En revanche, dans la seconde affaire, la Cour d’appel avait bien procédé à l’analyse de la clause de déchéance du terme mais avait considéré qu’elle n’était pas abusive, estimant que « la déchéance du terme a été prononcée après une mise en demeure restée sans effet précisant le délai dont les emprunteurs disposaient pour y faire obstacle et que la clause prévoyait la sanction du non-respect de l'obligation principale du contrat de prêt, conformément au mécanisme de la clause résolutoire ». Pour autant, la Cour de cassation a estimé quant à elle que la clause de déchéance du terme était dépourvue de préavis d'une durée raisonnable – en l’espèce de huit jours - créant ainsi un déséquilibre significatif entre les droits et obligations des parties au détriment du consommateur.

Les établissements de crédit devront donc redoubler de vigilance lors de la rédaction de leurs contrats de crédit afin de tenir compte de ces éléments. La question de l’allocation de ce risque sera sans doute également regardée avec attention par les investisseurs achetant des créances non performantes au sens de la directive (UE) 2021/2167 du 24 novembre 2021[7], qui a récemment fait l’objet d’une transposition en droit français par l’ordonnance n° 2023-1139 du 6 décembre 2023.

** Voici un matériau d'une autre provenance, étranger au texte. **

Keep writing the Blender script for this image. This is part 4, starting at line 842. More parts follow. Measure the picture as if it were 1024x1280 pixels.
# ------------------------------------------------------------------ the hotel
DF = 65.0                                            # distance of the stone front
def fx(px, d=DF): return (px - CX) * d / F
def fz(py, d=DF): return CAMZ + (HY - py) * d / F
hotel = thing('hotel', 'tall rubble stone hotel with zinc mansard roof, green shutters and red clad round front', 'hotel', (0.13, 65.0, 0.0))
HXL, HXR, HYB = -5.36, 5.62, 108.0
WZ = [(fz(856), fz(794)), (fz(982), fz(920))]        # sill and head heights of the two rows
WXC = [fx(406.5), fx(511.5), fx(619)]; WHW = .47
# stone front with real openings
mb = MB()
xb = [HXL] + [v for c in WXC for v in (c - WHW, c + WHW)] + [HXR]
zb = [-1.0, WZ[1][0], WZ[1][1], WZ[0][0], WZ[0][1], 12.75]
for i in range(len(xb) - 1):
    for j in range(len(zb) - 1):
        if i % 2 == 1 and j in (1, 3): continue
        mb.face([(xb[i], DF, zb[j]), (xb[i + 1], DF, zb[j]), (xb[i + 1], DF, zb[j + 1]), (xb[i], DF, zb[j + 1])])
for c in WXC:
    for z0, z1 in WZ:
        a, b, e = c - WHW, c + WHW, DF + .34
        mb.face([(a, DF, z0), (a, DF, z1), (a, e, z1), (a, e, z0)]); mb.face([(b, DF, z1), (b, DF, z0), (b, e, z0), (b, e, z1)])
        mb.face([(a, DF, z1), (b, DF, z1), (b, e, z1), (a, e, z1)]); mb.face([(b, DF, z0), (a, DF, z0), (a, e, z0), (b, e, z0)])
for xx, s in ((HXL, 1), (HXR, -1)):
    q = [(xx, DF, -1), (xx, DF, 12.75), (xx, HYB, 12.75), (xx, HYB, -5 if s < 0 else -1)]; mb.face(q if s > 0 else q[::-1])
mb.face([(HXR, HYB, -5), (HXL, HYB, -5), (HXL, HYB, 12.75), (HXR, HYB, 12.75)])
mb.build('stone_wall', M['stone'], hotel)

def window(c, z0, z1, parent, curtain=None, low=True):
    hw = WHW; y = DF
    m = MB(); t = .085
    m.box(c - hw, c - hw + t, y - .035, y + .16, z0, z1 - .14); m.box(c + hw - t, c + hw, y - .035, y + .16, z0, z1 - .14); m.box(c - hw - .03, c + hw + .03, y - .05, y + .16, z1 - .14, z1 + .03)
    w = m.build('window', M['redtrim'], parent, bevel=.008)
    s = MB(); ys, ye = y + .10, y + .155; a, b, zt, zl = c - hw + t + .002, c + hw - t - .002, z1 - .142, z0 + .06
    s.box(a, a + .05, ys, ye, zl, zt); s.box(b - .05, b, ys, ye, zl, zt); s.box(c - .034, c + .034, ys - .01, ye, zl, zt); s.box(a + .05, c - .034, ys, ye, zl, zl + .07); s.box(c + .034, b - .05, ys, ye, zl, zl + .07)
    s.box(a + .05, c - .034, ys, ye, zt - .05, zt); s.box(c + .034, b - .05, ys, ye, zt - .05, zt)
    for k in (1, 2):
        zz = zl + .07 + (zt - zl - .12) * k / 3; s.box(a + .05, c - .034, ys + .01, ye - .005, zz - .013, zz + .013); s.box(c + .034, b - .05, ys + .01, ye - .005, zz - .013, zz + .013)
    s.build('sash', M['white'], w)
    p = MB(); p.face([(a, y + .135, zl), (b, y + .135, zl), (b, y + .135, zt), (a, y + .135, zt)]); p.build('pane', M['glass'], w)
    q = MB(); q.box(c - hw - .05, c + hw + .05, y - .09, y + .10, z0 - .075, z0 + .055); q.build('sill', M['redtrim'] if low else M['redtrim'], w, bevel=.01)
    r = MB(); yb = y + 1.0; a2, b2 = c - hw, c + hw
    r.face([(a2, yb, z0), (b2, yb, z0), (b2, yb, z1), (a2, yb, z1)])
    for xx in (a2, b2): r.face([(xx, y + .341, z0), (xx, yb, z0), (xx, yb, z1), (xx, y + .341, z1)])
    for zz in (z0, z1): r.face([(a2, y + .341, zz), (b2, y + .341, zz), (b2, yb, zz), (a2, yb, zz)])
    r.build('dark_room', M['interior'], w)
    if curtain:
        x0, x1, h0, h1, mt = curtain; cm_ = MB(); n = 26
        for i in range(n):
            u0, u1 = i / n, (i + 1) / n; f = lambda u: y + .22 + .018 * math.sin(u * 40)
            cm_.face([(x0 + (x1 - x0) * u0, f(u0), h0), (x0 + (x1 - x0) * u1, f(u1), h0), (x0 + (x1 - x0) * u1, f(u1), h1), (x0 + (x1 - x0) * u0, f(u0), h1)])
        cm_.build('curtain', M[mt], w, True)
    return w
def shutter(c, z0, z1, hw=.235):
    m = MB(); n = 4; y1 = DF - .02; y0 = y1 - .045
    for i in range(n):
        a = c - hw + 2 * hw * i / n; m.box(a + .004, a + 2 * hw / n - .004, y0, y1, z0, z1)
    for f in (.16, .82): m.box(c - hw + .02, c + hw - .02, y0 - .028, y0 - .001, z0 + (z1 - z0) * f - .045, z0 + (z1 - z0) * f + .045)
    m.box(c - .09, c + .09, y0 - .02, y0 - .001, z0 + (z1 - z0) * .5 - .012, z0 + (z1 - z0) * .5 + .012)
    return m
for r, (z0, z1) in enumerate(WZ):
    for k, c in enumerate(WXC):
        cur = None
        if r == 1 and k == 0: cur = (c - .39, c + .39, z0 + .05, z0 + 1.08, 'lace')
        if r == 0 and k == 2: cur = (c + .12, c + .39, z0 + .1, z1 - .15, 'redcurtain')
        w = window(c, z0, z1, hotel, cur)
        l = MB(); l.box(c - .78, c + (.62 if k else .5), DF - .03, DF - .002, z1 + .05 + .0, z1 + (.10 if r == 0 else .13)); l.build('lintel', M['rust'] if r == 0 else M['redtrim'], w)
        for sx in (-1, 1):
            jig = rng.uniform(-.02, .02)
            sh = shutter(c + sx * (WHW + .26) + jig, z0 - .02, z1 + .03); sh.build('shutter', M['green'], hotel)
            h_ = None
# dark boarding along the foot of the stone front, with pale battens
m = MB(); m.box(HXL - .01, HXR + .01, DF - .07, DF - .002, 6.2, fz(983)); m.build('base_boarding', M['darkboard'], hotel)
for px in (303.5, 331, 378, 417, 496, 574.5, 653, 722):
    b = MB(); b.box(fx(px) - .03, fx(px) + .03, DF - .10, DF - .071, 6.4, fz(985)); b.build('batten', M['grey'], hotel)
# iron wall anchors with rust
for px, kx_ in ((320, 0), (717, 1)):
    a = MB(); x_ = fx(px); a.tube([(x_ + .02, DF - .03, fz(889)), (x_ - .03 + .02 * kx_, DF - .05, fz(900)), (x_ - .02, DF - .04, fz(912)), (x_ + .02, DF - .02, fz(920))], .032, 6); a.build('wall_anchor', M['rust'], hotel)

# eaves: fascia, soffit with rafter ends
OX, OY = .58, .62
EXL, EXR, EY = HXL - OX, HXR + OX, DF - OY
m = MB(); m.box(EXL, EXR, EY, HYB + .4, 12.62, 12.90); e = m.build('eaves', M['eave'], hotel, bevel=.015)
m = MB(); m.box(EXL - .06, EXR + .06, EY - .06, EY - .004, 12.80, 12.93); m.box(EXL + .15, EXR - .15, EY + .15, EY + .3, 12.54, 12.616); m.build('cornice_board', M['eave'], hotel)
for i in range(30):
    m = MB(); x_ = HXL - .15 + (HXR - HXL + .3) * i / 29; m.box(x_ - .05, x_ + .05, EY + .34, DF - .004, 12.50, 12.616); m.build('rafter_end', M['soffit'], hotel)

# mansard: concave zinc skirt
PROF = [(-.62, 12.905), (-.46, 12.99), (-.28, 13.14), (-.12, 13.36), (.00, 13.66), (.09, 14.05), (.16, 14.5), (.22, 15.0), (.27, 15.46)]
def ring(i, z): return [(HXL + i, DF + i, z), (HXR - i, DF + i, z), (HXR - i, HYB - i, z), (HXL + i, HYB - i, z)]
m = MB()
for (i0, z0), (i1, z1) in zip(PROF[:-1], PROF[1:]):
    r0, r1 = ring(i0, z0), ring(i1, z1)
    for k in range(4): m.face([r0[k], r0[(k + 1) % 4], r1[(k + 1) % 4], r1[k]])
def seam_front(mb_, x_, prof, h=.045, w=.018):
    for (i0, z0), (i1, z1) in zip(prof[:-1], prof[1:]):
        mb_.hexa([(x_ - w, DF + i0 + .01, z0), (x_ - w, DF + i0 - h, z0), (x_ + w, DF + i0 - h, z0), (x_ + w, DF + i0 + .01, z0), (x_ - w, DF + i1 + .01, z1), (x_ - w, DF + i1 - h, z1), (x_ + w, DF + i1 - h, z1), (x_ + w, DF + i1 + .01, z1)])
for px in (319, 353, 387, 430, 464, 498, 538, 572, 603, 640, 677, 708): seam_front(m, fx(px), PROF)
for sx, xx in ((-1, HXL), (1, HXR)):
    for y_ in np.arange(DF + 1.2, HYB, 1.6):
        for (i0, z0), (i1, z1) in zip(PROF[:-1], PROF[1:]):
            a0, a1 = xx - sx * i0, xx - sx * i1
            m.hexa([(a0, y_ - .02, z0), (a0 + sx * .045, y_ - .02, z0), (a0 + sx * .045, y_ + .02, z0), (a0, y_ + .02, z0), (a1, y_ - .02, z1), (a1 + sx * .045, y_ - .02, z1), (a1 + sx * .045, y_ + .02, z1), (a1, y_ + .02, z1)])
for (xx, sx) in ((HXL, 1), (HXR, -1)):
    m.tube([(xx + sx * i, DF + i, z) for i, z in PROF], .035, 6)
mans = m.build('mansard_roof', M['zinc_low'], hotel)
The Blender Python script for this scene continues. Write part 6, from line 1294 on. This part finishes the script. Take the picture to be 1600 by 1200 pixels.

[1] CJUE 26 janv. 2017, aff. C-421/14, D. 2018. 583.

[2] Directive 93/13/CEE du Conseil, du 5 avril 1993, concernant les clauses abusives dans les contrats conclus avec les consommateurs.

[3] Civ. 1re, 16 juin 2021, n° 20-12.154.

[4] CJUE 8 déc. 2022, aff. C-600/21, D. 2022. 2220.

[5] Com. 8 févr. 2023, n° 21-17.763 , D. 2023. 293.

[6] CJUE 4 juin 2020, aff. C-495/19, Kancelaria Médius, D. 2020. 1228.

[7] Directive (UE) 2021/2167 du Parlement européen et du Conseil du 24 novembre 2021 sur les gestionnaires de crédits et les acheteurs de crédits, et modifiant les directives 2008/48/CE et 2014/17/UE.